# [PROBLEM]
Leave the pictures out and copy exactly the lines from the line containing "Recreate this scene" to the line containing "return x * d.y / d.x", both lines included.

# [MATERIAL TO PROCESS]
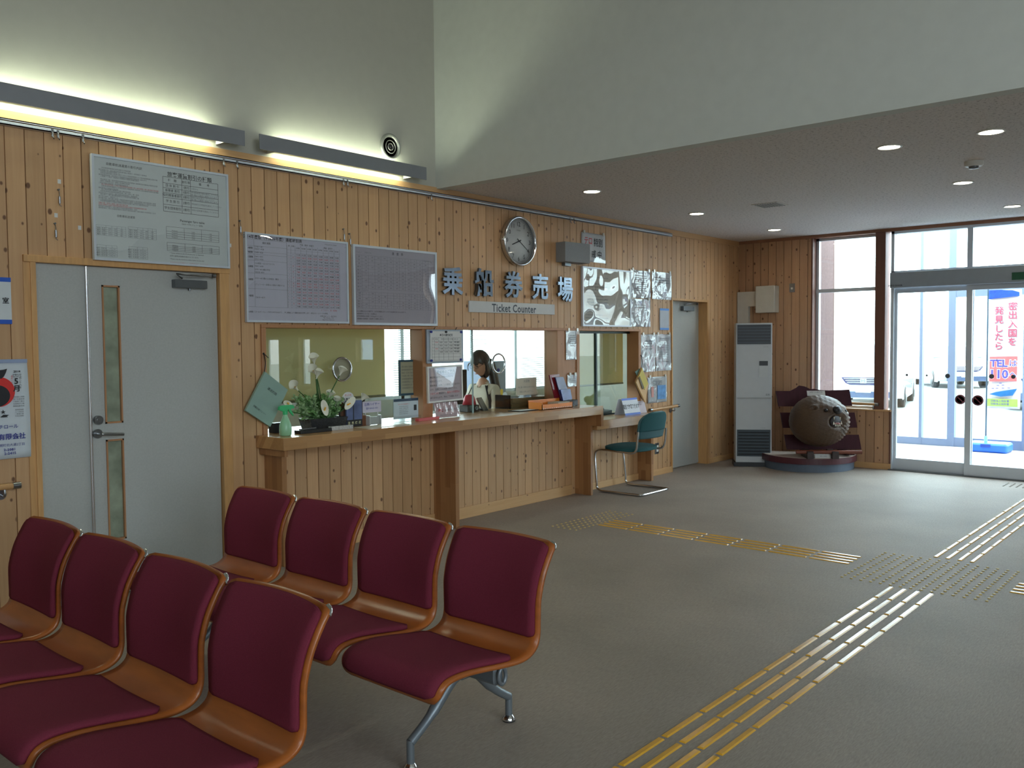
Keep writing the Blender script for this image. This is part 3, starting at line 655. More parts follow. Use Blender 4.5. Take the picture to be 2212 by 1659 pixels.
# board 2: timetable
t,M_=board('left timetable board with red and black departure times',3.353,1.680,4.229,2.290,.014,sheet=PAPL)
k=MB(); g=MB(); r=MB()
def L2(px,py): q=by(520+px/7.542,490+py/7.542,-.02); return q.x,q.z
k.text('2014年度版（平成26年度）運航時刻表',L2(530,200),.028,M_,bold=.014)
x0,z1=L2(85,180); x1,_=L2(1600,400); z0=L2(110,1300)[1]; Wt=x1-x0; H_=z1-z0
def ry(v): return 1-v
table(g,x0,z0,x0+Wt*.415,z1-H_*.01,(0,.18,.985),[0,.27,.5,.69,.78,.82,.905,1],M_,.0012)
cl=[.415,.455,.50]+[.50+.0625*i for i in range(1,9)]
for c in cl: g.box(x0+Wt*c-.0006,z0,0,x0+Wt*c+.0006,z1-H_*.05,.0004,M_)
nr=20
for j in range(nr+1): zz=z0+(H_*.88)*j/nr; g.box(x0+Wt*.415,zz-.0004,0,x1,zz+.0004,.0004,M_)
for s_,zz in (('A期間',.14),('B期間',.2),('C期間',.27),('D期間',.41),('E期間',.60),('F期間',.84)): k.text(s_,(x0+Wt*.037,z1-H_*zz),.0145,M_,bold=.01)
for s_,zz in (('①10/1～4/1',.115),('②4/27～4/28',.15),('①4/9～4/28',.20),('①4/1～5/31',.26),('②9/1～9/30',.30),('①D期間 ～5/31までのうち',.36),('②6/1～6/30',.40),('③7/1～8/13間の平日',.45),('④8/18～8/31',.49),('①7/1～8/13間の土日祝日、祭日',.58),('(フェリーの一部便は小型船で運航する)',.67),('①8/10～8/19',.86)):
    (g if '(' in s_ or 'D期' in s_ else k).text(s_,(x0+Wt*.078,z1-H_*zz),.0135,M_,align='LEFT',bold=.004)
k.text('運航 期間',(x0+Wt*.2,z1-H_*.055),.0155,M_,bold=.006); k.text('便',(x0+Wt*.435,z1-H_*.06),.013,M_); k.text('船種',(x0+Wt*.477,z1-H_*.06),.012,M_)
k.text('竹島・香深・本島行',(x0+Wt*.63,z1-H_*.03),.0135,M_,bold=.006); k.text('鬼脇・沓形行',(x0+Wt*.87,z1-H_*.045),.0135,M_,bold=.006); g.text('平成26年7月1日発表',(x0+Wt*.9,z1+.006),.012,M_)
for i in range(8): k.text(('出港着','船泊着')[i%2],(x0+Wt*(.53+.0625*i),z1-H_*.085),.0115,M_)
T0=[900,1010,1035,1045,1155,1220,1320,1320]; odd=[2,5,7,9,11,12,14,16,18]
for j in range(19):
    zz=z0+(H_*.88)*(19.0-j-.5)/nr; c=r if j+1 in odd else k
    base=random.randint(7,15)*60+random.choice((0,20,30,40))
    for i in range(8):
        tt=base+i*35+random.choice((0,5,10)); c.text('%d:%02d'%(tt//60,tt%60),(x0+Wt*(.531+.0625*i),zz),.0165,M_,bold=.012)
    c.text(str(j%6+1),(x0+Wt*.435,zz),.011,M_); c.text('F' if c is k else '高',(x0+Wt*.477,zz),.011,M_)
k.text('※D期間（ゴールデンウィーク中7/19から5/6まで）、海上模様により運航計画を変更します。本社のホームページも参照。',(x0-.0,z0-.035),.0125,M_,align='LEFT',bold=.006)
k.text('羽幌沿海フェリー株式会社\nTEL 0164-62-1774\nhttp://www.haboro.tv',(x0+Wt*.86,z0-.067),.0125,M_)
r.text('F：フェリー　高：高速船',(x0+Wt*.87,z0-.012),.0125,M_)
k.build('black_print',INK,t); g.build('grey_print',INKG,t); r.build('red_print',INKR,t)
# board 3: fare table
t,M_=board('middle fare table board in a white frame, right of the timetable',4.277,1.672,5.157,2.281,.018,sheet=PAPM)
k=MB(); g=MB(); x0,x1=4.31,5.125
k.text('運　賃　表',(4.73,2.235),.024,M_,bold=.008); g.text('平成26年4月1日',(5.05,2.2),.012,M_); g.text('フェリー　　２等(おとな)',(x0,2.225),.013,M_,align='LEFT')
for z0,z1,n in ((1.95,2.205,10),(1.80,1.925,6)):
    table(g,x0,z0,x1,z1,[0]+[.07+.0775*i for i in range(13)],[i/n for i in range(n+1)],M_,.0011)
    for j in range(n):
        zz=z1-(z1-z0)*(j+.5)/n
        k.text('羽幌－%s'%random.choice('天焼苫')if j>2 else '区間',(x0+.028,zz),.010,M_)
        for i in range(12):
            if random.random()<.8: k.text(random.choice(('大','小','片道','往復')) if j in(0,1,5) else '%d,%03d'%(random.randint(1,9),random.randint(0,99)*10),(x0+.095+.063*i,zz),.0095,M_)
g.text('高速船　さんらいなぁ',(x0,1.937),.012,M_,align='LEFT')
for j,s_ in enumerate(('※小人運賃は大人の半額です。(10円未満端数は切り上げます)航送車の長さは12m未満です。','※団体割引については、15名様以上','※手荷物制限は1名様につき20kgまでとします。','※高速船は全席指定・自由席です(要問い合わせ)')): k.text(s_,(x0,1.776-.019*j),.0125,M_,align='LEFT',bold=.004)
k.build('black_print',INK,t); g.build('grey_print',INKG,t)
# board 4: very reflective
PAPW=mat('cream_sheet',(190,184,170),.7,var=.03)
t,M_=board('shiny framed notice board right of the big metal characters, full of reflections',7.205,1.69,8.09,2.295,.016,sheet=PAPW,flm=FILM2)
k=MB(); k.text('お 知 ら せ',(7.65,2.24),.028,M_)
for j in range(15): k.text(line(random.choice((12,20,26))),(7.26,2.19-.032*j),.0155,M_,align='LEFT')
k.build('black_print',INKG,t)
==
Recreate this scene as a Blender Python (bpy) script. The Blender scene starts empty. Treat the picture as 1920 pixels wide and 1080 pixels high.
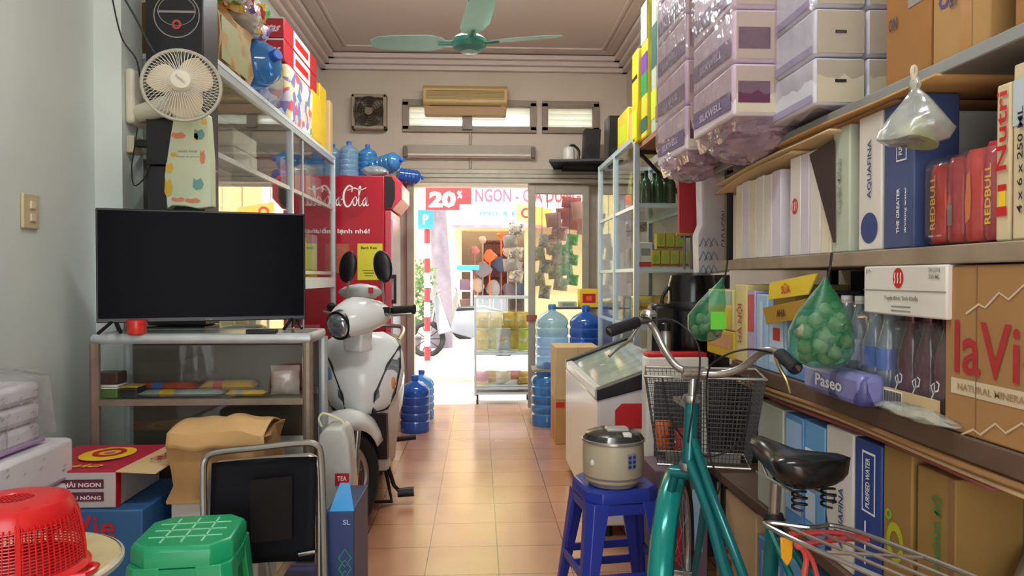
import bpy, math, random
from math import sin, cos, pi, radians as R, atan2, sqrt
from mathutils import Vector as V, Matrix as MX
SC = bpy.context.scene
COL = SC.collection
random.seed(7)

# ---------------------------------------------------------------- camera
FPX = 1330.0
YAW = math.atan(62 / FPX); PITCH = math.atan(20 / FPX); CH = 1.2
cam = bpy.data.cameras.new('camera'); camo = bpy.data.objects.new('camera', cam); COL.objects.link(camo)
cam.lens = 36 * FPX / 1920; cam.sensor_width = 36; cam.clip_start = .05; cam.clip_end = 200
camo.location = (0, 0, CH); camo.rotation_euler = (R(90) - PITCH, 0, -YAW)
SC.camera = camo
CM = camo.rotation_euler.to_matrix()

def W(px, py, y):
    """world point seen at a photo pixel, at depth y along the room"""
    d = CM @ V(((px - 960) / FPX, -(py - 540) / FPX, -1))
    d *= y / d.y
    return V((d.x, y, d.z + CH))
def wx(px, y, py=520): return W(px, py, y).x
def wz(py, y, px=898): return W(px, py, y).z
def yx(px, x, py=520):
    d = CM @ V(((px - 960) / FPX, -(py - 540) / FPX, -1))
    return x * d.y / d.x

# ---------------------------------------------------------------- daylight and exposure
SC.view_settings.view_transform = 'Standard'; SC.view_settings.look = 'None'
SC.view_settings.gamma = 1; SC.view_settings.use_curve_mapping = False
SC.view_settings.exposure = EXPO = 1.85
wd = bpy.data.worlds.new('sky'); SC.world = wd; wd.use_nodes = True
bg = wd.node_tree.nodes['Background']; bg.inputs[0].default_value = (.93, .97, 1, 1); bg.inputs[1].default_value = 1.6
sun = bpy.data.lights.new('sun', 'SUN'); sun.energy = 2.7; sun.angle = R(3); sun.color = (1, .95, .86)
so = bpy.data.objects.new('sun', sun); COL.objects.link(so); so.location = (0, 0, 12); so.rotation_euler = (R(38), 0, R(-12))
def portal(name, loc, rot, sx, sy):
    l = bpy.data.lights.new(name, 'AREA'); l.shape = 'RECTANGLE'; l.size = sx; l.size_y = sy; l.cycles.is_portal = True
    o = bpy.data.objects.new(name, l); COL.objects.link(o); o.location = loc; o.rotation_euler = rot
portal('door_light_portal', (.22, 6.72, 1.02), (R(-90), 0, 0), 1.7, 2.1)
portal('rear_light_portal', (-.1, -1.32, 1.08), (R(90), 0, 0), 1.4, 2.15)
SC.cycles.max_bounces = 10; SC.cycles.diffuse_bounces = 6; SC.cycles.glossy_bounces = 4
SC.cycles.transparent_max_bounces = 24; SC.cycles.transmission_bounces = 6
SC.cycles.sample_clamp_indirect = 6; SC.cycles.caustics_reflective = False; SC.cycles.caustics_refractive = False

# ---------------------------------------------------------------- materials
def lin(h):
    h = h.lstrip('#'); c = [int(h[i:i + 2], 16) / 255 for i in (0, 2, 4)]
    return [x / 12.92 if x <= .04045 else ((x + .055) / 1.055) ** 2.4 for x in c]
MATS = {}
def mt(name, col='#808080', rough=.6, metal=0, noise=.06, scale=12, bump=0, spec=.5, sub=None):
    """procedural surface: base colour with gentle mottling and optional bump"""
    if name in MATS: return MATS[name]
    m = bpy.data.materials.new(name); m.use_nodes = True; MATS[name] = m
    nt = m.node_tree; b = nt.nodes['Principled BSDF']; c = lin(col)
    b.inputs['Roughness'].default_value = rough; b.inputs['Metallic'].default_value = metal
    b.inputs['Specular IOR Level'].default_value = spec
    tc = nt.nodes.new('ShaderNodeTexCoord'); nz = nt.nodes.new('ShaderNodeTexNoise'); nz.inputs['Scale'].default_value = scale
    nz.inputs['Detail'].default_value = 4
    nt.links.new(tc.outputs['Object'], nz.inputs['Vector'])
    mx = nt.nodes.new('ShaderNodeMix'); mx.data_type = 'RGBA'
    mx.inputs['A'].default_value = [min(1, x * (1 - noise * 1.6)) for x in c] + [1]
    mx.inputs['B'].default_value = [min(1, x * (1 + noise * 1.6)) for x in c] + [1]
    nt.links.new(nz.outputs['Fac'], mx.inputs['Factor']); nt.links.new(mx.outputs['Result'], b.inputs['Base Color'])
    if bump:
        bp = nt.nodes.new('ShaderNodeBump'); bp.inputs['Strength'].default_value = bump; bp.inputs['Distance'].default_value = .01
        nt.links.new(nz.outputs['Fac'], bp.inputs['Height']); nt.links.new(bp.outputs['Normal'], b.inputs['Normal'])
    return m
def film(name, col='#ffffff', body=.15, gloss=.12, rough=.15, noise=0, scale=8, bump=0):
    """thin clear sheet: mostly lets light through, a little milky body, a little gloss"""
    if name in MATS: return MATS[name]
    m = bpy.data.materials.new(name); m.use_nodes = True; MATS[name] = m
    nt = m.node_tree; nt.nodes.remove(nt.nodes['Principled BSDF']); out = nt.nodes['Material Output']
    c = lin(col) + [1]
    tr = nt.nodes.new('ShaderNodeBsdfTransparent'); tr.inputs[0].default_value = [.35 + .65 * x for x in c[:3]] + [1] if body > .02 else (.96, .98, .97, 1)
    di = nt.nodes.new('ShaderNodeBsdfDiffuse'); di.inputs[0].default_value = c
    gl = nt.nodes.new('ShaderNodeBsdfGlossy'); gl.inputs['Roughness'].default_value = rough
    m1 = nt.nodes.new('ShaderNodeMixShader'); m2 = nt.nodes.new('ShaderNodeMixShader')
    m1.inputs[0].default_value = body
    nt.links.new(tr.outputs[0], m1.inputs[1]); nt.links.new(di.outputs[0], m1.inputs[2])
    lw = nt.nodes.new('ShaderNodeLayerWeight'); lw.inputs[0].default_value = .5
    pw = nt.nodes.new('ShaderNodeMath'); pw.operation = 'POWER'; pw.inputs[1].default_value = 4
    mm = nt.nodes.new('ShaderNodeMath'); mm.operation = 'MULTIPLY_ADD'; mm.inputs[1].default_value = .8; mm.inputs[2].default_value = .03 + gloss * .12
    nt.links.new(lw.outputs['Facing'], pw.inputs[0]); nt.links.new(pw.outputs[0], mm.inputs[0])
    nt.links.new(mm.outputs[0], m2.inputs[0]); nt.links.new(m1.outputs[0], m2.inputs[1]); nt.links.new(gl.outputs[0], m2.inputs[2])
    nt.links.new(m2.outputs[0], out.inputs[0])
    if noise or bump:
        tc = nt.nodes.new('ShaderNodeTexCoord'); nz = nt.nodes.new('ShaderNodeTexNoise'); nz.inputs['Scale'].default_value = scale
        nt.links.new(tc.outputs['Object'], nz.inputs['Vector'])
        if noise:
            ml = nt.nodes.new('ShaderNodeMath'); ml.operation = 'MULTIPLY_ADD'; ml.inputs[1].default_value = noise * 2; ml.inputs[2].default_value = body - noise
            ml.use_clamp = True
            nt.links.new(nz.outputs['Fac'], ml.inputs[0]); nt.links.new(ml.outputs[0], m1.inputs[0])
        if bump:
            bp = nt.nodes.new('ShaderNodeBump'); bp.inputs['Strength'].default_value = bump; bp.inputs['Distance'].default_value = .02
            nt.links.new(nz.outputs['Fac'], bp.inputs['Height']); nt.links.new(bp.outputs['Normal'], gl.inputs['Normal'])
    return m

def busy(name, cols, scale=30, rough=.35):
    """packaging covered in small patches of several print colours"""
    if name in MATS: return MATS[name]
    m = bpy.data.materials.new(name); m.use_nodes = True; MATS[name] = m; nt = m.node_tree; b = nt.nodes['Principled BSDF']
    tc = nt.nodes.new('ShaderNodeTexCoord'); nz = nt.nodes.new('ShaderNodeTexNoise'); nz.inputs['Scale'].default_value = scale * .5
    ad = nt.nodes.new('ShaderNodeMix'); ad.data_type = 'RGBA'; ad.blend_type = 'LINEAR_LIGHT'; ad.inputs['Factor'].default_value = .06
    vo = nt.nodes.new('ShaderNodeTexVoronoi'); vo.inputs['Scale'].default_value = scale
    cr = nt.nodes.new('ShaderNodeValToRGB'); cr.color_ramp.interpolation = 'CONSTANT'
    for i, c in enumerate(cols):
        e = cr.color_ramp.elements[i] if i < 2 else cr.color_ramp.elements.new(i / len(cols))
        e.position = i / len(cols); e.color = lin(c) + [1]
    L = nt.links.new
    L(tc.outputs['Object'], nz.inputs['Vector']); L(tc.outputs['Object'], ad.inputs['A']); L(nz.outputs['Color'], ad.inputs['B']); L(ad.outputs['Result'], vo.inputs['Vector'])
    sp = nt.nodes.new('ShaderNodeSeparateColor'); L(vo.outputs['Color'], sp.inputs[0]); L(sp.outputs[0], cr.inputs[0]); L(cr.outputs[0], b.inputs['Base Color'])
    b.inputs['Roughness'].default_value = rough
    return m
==
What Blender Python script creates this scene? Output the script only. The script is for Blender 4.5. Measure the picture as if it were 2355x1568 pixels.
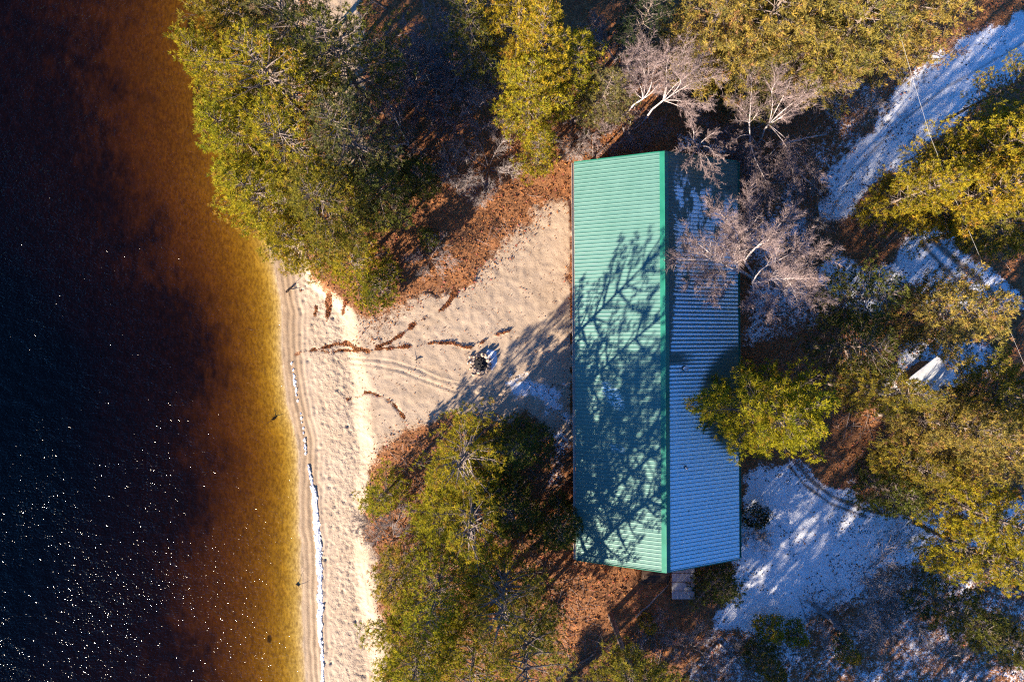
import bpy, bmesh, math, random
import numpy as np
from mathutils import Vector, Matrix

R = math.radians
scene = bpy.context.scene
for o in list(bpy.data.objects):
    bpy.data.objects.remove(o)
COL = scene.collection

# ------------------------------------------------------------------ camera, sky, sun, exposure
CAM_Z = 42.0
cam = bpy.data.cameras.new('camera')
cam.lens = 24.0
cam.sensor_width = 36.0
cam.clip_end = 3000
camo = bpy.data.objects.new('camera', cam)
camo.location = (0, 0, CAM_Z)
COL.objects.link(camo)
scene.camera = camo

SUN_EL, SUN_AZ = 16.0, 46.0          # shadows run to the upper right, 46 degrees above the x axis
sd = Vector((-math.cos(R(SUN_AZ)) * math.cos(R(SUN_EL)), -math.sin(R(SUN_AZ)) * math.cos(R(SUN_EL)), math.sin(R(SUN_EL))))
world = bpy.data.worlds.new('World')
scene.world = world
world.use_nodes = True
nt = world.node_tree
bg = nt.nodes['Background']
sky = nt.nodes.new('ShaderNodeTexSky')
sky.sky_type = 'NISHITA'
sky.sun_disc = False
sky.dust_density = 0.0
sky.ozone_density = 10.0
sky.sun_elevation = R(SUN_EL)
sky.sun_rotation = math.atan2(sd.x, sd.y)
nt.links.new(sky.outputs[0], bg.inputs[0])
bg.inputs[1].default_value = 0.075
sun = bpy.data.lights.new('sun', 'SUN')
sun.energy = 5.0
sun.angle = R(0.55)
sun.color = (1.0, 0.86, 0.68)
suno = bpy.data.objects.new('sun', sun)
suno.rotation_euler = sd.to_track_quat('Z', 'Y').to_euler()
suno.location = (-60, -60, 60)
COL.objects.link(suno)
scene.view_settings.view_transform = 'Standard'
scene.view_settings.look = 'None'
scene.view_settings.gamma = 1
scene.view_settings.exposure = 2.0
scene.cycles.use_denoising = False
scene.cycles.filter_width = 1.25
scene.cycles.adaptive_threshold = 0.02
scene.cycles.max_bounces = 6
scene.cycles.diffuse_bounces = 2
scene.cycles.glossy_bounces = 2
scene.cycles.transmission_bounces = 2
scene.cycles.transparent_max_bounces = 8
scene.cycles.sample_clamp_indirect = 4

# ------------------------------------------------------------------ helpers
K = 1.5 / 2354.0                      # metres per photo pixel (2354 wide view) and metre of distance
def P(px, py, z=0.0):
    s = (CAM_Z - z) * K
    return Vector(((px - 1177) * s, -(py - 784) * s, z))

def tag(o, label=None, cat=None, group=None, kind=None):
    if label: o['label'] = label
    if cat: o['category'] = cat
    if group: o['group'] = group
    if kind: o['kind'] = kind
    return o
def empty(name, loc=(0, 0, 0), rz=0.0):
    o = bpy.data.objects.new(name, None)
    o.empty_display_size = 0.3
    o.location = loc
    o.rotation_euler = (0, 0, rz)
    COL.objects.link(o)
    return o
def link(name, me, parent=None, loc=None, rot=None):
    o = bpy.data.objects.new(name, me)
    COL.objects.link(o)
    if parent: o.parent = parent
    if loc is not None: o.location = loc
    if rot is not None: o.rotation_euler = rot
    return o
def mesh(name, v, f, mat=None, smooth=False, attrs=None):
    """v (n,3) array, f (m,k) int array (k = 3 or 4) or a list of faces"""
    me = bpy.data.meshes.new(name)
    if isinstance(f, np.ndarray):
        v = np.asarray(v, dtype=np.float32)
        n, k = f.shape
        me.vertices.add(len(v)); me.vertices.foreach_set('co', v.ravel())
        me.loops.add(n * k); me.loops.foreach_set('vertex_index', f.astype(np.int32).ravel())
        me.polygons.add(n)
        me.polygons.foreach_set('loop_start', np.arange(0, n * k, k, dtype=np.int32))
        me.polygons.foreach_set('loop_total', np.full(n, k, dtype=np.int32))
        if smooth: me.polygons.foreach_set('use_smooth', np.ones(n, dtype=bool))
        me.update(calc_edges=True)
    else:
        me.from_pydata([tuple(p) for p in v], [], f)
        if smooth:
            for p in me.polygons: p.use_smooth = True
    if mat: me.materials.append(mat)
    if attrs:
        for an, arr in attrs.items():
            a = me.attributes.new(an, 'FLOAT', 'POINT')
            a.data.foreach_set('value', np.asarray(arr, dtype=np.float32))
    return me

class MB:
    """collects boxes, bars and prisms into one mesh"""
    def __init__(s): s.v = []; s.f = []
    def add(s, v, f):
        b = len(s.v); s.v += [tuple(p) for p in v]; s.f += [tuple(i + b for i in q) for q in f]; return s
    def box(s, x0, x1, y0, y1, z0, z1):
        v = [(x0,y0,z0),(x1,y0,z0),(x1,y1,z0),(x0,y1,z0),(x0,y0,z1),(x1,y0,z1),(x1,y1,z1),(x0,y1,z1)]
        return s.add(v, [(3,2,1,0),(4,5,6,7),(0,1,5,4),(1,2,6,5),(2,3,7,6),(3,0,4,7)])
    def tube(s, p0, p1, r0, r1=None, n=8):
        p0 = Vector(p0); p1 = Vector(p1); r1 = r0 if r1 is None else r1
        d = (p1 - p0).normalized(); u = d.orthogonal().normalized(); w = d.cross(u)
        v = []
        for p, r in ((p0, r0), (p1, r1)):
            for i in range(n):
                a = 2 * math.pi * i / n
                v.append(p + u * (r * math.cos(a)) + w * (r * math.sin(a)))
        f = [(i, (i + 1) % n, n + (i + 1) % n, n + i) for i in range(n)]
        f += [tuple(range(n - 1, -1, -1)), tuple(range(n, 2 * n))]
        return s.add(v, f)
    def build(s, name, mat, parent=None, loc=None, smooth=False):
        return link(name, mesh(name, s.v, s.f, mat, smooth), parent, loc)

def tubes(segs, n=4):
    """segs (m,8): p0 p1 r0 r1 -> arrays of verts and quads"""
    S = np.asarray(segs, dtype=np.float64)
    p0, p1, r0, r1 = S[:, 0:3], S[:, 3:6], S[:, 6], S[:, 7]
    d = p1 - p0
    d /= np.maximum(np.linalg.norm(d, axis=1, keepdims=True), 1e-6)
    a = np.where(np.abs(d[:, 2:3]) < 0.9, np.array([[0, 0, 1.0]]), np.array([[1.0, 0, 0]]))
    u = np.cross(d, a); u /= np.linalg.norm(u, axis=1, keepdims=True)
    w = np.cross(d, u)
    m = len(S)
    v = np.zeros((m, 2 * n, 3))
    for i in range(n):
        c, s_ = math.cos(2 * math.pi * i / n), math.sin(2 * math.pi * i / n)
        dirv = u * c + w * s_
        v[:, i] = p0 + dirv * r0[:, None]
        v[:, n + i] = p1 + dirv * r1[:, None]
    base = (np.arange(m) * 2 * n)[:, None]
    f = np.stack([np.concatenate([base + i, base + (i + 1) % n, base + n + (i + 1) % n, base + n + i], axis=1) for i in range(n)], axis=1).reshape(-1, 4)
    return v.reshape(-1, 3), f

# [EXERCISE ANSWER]
Recreate this scene as a Blender Python (bpy) script. The Blender scene starts empty. Treat the picture as 1920 pixels wide and 1080 pixels high.
import bpy, math, random
from math import sin, cos, pi, radians as R, atan2, sqrt
from mathutils import Vector as V, Matrix as MX
SC = bpy.context.scene
COL = SC.collection
random.seed(7)

# ---------------------------------------------------------------- camera
FPX = 1330.0
YAW = math.atan(62 / FPX); PITCH = math.atan(20 / FPX); CH = 1.2
cam = bpy.data.cameras.new('camera'); camo = bpy.data.objects.new('camera', cam); COL.objects.link(camo)
cam.lens = 36 * FPX / 1920; cam.sensor_width = 36; cam.clip_start = .05; cam.clip_end = 200
camo.location = (0, 0, CH); camo.rotation_euler = (R(90) - PITCH, 0, -YAW)
SC.camera = camo
CM = camo.rotation_euler.to_matrix()

def W(px, py, y):
    """world point seen at a photo pixel, at depth y along the room"""
    d = CM @ V(((px - 960) / FPX, -(py - 540) / FPX, -1))
    d *= y / d.y
    return V((d.x, y, d.z + CH))
def wx(px, y, py=520): return W(px, py, y).x
def wz(py, y, px=898): return W(px, py, y).z
def yx(px, x, py=520):
    d = CM @ V(((px - 960) / FPX, -(py - 540) / FPX, -1))
    return x * d.y / d.x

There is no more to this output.